Jews in the News: Hank Greenberg, Kyra Sedgwick and Elliot Gould

At the Movies: Opens September 29

“American Made” stars Tom Cruise as the real-life Barry Seal, a hustler and pilot that the CIA recruited to run a huge covert operation in the 1980s involving drugs and guns. LOLA KIRKE, 26, has a large supporting role as the wife of a suspicious Arkansas sheriff. The director is DOUG LIMAN, 52, who directed Cruise in the hit “Edge of Tomorrow” (2014).

“Battle of the Sexes” tells the back story of the famous 1973 tennis match between Billie Jean King (Emma Stone) and Bobby Riggs (Steve Carrell) that over 90 million people watched. The American tennis old guard finally accepted pros in the big events in the late ‘60s, but most of the tournament prize money went to male players despite the fact that women players drew almost as many fans. In 1970, King became an icon for equality when she and eight other players set up the first women’s pro tour. Among the eight was JULIE HELDMAN, now 71, a top player in the early ‘70s. Her mother, GLADYS HELDMAN (1922-2003), is played in the film by SARAH SILVERMAN, 45. Gladys was a talented amateur player and tennis magazine publisher who was critical to the founding of the women’s tour.

I’m sure the film won’t go much into the “Jewish angle” but here’s a Jewish sidelight I found interesting. In 1962, most tennis stars wouldn’t even come to the U.S. Open because they made more money in Europe. Officials called Gladys for help. She financed, mostly via rich friends, a charter flight to New York for the players and got them places to stay in New York. The big stars sold a lot of U.S. Open tickets and through those sales Gladys and her friends were paid back. Shortly thereafter, Open officials stopped dealing with Gladys. Why?  Julie Heldman has an answer: "She [Gladys] was pushy and full of ideas. Also Jewish."

Riggs, 55 at the time of the match, was a tennis champ in his youth. He was 40 and broke when Hall of Fame baseball player HANK GREENBERG, a friend of Riggs, suggested he play rich guys in “hustle” matches—Riggs would give the rich guy some edge and Riggs and his opponent would bet on the outcome. Riggs took Greenberg’s advice. His biggest hustle was challenging top women players, 20 or more years younger, to a singles match. After one star woman player lost to Riggs, King felt she had to play Riggs to restore the credibility of women’s tennis and the famous match was on.

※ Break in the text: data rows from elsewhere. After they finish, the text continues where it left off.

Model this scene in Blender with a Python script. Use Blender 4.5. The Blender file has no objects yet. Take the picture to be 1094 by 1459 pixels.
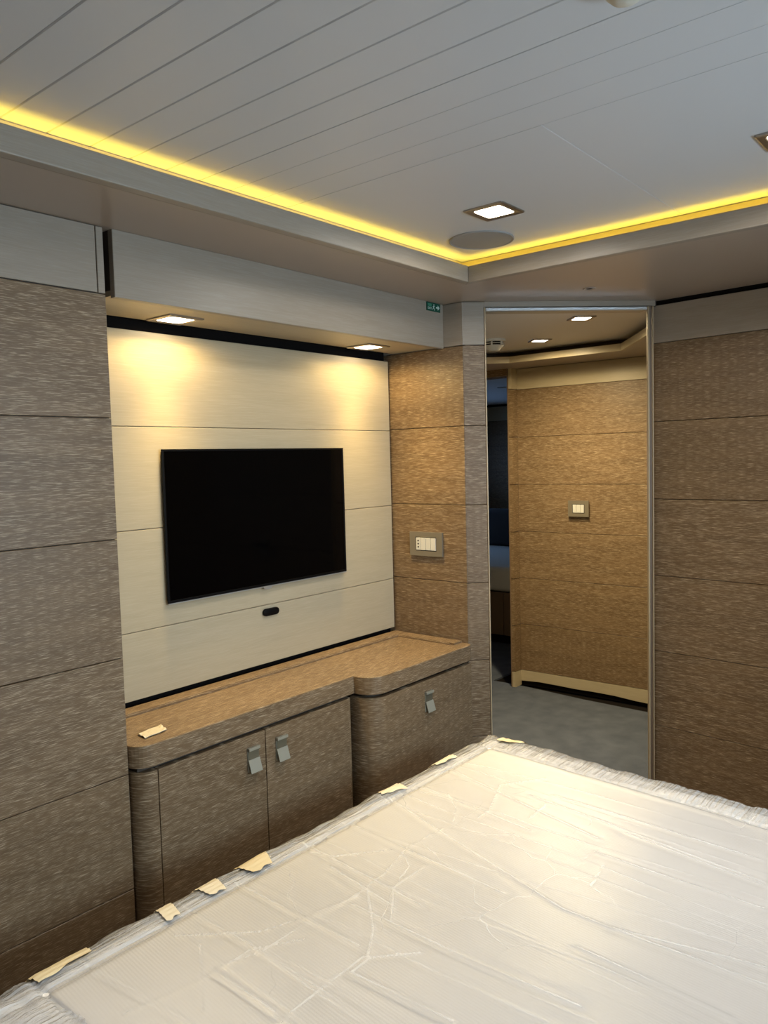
import bpy, bmesh, math, random
import numpy as np
from mathutils import Matrix, Vector, noise as mnoise
random.seed(7)
S = bpy.context.scene
COL = S.collection
PI = math.pi

# ------------------------------------------------------------------ camera
H_CAM = 1.555
yaw, pitch, roll, fpx = 0.694903028, -0.066501402, -0.025731906, 1123.88316
f = Vector((math.cos(yaw) * math.cos(pitch), math.sin(yaw) * math.cos(pitch), math.sin(pitch)))
r = f.cross(Vector((0, 0, 1))).normalized()
u = r.cross(f)
r2 = r * math.cos(roll) + u * math.sin(roll)
u2 = -r * math.sin(roll) + u * math.cos(roll)
cd = bpy.data.cameras.new('camera')
cam = bpy.data.objects.new('camera', cd)
COL.objects.link(cam)
M = Matrix(((r2.x, u2.x, -f.x), (r2.y, u2.y, -f.y), (r2.z, u2.z, -f.z))).to_4x4()
M.translation = (0, 0, H_CAM)
cam.matrix_world = M
cd.sensor_fit = 'VERTICAL'
cd.sensor_height = 36
cd.lens = fpx * 36 / 1459
cd.clip_start = 0.02
S.camera = cam

# ------------------------------------------------------------------ world, daylight, exposure
W = bpy.data.worlds.new('sky')
S.world = W
W.use_nodes = True
bg = W.node_tree.nodes['Background']
bg.inputs[0].default_value = (0.62, 0.78, 1.0, 1)
bg.inputs[1].default_value = 1.2
S.view_settings.view_transform = 'Standard'
S.view_settings.look = 'None'
S.view_settings.gamma = 1
S.view_settings.use_curve_mapping = False
S.view_settings.exposure = 0.12
S.cycles.max_bounces = 8
S.cycles.diffuse_bounces = 5
S.cycles.transparent_max_bounces = 12
S.cycles.caustics_reflective = False
S.cycles.caustics_refractive = False
S.cycles.use_denoising = True


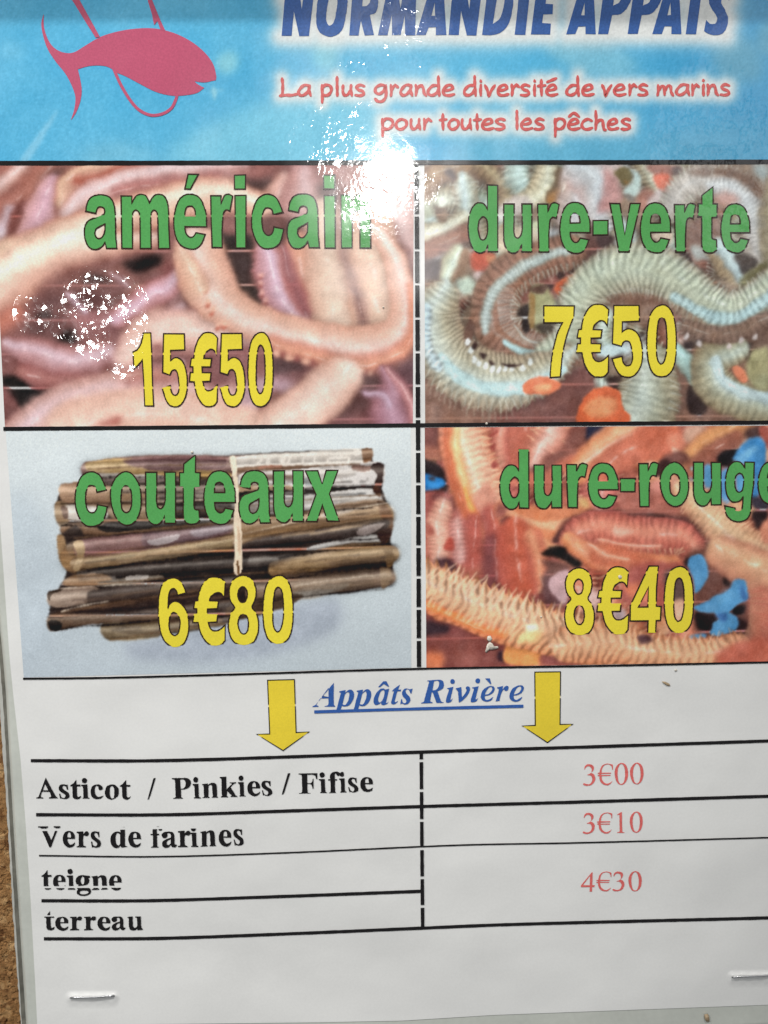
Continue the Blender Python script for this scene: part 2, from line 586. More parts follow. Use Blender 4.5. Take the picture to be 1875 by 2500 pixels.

The documentary “Supergirl” will be released on Sept. 28 (DVD and on-demand services including Amazon, Itunes, and Vudu). It centers on NAOMI KUTIN,15, a Modern Orthodox New Jersey girl. When Naomi was 9, she was the subject of a “Forward” article which explained that she was already breaking records in her weight class for power weightlifting. Filmmaker JESSIE AURITT read the article and then followed Naomi and her family for the next five years.  We see how Naomi balanced her hard training (she’s coached by her father, who gave her the nickname “Supergirl”) with the demands of her faith (no meets on Shabbos; going to yeshiva; having her bat mitzvah). This film was highly praised when it played Sundance and many other festivals.

New TV Show Hebrews

“Wisdom of the Crowd” is a drama that starts on CBS on Sunday, Oct. 1 at 8:30PM. JEREMY PIVEN, 52, stars as Jeffrey Tanner, a visionary Silicon Valley tech innovator who creates a cutting-edge crowdsourcing app to solve his daughter’s murder. Inspired by the notion that a million minds are better than one, Tanner develops “Sophe,” an online platform for publicly shared information he’s certain will find his daughter’s killer.  “Ten Days in the Valley” is an ABC mystery series that begins on Oct. 1 (10PM). KYRA SEDGWICK, 52, stars as Jane Sadler, a TV producer whose life gets complicated after her young daughter disappears in the middle of the night.

“9JKL” is a sit-com that starts on CBS on Oct. 2 and new episodes air on Mondays at 8:30PM.  It was created by MARK FEURSTEIN, 46 (“Royal Pains”) and his wife, DANA KLEIN, 43, and is loosely based on their real lives. In real life, Feuerstein and Klein lived next door to his family. In the series, Feuerstein plays Josh Roberts, a divorced actor who lives in apt. 9K, with his parents, brother, and sister-in-law living in adjacent apts. ELLIOT GOULD and LINDA LAVIN, both 79, co-star as Roberts’ parents.